I hate Rafa benitez. Really REALLY hate him.
I dont like anything about him. From the way he conducts himself in the media to the way he sets out his teams and the way he makes substitutions.
I hate that he has spent 200m and we still are shit unless our best player (who he inherited) plays out of his skin. I hate the fact he bought Gonzales and Bellamy and Morientes and Crouch and then complained that he never has any money to spend.
I hate his notepad and his shitty little pen.
I hate his horrible pre-determined substitutions.
I hate the timing of them.
I hate his endless squad rotation.
I hate the fact that he drops players who are playing well and offers no incentive to any of our squad to bother playing into form (NB-This does of course not include Dirk Kuyt)
I hate the fact that he will play two defensive midfielders (or deep lying ones if you want to be a pedant) in every single away game, even if it is against Fulham, Stoke or Wigan.
I hate his constant sniping at Manchester united that constantly makes him look like a huge fucking tongued dribbling moron.
I hate the way he conducts his business in the press, and that he believes it is a right and proper thing to do.
I hate the way he uses players to get his own way.
I hate the way he treats players as pieces of meat and has no fucking clue about how to actually deal with human fucking beings.
I hate the way he uses the same wank soundbites when we lose 'Its clear we are thinking only about the next game'
I hate his inflexibility.
I hate his snide attitude
I hate the football he has us play.
I hate the fact he will stubbornly refuse to give players a chance when other players are constantly given sooo much leeway to do what they want on the pitch without any sign of them being hooked.
I hate the way he hasnt identified yet that we need a right winger.
I hate the way he has refused to bring any youth players through.
I hate the way he has treated some legends at our club, and some none legends too.
I hate the fact we didnt get to say goodbye to good pros.
I hate the way he sold players and didnt replace them with any better quality.
Mostly i just hate the way he will not accept that he cant do everything his way, and that the premier league takes some winning.
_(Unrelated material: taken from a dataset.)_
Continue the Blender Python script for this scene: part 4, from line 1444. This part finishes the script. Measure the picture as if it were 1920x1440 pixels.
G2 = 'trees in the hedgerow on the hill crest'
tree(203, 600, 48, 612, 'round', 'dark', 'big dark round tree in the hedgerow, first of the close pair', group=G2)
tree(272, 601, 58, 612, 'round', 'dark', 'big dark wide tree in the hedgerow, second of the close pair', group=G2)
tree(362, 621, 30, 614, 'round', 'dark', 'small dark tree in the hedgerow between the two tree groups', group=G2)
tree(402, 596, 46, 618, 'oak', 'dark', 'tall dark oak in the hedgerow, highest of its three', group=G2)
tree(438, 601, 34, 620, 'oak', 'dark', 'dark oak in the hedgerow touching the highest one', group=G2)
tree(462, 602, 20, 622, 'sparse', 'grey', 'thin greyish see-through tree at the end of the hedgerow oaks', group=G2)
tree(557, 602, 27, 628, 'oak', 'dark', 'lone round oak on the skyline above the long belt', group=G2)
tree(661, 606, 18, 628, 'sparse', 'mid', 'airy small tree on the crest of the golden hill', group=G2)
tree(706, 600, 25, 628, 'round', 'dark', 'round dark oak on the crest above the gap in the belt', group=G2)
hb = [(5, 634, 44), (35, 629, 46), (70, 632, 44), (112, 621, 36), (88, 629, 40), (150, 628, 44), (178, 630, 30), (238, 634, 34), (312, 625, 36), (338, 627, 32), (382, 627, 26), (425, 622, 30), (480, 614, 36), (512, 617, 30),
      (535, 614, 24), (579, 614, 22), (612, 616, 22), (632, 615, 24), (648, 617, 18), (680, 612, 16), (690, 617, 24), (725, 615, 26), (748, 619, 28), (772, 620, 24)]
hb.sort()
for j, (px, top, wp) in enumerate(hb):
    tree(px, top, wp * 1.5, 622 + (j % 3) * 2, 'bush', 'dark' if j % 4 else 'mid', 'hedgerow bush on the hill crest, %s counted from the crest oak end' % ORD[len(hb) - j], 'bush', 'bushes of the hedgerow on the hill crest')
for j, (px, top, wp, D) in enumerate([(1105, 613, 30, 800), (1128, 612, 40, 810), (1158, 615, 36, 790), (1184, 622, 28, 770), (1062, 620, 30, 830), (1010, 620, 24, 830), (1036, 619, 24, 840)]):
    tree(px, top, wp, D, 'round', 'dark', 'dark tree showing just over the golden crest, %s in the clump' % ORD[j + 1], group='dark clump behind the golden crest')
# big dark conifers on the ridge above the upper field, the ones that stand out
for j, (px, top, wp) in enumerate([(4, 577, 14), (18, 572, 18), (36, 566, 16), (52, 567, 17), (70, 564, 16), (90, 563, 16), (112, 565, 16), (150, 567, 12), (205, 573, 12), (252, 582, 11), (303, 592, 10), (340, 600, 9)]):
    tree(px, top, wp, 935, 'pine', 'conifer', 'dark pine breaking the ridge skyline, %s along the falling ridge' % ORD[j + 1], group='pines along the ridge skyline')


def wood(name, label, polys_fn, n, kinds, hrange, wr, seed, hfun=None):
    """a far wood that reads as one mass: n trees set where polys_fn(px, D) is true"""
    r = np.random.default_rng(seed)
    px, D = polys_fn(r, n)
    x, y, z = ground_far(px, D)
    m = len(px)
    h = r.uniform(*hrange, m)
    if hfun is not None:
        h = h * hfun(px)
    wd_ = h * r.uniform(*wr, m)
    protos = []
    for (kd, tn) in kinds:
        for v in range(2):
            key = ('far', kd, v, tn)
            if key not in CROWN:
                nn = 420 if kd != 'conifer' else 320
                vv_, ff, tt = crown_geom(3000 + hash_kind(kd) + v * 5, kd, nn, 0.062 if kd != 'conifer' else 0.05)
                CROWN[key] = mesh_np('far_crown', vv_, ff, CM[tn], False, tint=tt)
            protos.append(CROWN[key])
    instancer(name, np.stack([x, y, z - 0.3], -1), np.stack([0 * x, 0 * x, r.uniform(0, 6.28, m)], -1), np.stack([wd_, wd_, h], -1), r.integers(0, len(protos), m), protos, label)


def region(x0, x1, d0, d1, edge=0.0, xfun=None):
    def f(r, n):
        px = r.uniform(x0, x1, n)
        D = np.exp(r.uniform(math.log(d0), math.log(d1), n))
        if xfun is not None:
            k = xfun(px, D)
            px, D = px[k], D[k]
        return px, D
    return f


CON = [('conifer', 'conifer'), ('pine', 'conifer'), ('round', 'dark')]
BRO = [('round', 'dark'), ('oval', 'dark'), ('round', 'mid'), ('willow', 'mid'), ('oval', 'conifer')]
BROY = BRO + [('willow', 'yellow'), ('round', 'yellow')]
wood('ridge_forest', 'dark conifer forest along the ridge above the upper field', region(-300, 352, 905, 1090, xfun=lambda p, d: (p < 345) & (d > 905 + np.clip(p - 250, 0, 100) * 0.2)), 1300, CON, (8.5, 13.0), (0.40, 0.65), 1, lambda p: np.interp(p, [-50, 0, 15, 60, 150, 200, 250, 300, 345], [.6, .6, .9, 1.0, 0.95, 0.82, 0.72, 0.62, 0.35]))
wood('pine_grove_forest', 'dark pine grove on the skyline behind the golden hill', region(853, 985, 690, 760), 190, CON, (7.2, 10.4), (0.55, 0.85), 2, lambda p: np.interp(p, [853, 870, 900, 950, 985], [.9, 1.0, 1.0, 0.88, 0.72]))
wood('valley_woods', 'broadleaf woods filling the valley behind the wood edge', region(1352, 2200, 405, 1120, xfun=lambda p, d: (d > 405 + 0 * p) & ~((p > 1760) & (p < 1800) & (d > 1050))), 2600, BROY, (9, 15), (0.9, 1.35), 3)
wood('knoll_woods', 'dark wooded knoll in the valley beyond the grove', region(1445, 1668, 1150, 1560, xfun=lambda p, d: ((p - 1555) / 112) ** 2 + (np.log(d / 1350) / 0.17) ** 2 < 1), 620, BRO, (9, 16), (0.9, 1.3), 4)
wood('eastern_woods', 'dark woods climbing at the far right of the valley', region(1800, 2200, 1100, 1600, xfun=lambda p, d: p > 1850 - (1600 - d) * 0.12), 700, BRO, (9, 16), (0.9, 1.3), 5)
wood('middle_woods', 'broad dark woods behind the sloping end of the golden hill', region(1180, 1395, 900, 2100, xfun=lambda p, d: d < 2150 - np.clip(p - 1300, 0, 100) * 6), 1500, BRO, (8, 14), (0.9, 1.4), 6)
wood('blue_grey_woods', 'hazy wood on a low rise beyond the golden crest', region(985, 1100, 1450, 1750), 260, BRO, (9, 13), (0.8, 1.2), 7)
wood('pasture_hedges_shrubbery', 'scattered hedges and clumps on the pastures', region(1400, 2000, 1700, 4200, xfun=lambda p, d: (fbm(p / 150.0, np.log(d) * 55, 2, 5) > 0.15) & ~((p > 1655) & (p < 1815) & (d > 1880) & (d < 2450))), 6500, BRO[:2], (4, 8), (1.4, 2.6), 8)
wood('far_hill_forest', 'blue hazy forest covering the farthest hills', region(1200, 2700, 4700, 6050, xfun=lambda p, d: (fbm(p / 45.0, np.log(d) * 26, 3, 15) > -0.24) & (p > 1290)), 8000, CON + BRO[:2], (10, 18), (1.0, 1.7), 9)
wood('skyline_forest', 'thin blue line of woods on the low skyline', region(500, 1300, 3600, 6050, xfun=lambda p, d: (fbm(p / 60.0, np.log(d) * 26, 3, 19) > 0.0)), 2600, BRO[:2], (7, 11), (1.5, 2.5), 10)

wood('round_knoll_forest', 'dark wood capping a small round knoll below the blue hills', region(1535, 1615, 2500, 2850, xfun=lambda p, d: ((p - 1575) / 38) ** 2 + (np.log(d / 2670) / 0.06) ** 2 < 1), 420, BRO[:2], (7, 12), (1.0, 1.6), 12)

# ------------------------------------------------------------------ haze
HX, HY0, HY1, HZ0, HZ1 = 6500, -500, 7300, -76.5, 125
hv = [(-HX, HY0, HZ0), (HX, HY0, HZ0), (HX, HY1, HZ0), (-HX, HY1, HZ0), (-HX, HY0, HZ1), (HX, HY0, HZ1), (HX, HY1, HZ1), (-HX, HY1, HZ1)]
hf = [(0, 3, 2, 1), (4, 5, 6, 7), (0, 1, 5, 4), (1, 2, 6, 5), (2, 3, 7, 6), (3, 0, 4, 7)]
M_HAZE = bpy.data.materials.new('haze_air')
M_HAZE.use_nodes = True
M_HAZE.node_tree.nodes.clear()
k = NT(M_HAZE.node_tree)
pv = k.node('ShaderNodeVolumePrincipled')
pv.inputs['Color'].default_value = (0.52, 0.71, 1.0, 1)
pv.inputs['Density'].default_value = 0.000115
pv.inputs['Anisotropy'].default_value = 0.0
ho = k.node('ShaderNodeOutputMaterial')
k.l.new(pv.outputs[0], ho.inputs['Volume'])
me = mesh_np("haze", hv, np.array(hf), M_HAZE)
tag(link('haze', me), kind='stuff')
He just doesnt seem to acknowledge that the other team will have any say so in the outcome of a match.
I hate the way he has made me feel about my club, and how he has at times made me cringe and be embarrased to tell the people who are laughing at me to fuck off.
The things he has done regarding Keane have made me absolutely disgusted with him.
Theres more to our club than winning and losing games, there is history and family and tradition and pride and respect. We could win all the games and trophies in the world and yet we will never be winners.
I fully expect to be flayed apart for this post. And a year ago i said i hoped i was wrong and you were all right and that you could all say i told you so and i would have to hang my head in shame. Well this time i wouldnt care less. I hope we win the league, and i hope you all get to say i told you so, but i will still want him gone, i will still want a change, because nothing he could do could make me like him or want him at my club a day longer. I have not only fallen out of love with Rafa, but he is making me not love my football club any more. He is making me feel like we are just any old club. I dont want him in my future.
I want to be winners off the pitch even if we arent good enough to be winners on it.
I want to feel proud to support my club again. I want to feel like im part of the privelidged group i always felt i was. I want to believe that happier times were round the corner.
Im sorry to those i offend, i couldnt keep this in any longer. I feel like it must feel to have really fallen out of love with someone and that every little thing they do makes you want to punch them in the face.
I want to punch rafa in the face, and i dont want to feel like this anymore, so i think its better for all concerned if he just leaves. He can come and see the players every other saturday or something. But he just has to go for my sanity.